R1: 3 sc (half of the tab), 12 sc (of the body), 3 sc (other half of the tab) (18)
R2: 1 sc in each sc (18)
R3: *1 dec, 4 sc*, rep 3 times (15)
R4-5: 1 sc in each sc (15)
R6: *1 dec, 3 sc*, rep 3 times (12)
R7-8: 1 sc in each sc (12)
R9: *1 dec, 2 sc*, rep 3 times (9)
R10: 1 sc in each sc (9)
R11: *1 dec, 1 sc*, rep 3 times (6)
Fasten off and weave in end.
Belly:
R1: 6 sc in the MR (6)
R2: 6 inc (12)
R3: *1 inc, 1 sc*, rep around (18)
R4: *1 inc, 2 sc*, rep around (24)
Stuff body and trunk firmly.  To close the belly, attach the crocheted belly piece to the edges of the four leg chains.  The belly piece should fit in perfectly since it consists of 24 stitches while the leg chains each consist of 6 chains (i.e. four leg chains x 6 chains = 24 stitches).
Ears (make 2):
Ch 7 ( this is the foundation chain),
R1: Starting from second chain from hook, Sc 5 in back loops of foundation chain.  3 sc in last stitch.  Turn the chain, Sc 4 in front loops of foundation chain, then 1 inc in next front loop [we are making an oval by crocheting around the chain].  (14 sts)
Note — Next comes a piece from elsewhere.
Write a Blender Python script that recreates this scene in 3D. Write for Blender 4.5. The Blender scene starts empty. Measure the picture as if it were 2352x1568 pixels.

R2: 1 inc, 4 sc, 3 inc, 4 sc, 2 inc (20)
R3: 1 sc, 1 inc, 5 sc, 1 inc, 1 sc, 1 inc, 1 sc, 1 inc, 5 sc, 1 inc, 1 sc, 1 inc (26)
R4: 1 sc, 1 inc, 8 sc, 1 inc, 1 sc, 1 inc, 1 sc, 1 inc, 8 sc, 1 inc, 1 sc, 1 inc (32)
R5-6: 2 hdc, 9 sc, 7 hdc, 9 sc, 5 hdc (32)
R7: *1 dec, 8 sc, 1 dec, 4 sc*, rep twice (28)
Fasten off and leave long end for sewing.  Fold crocheted piece in half so that it curves inwards.  Sew fabric onto inner part of ears.  Sew open piece shut.  Attach ears to body.
Tail:
R1: 4 sc in the MR (4)
R2: 1 sc in each sc (4)
R3: *1 inc, 1 sc*, rep twice (6)
R4: 1 sc in each sc (6)
R5: *1 inc, 2 sc*, rep twice (8)
R6-7: 1 sc in each sc (8)
Fasten off and leave long end for sewing.  Attach to body.
Tusks (optional):
Cut tusks out of white felt.  Attach with glue gun with tusks pointing upwards or downwards.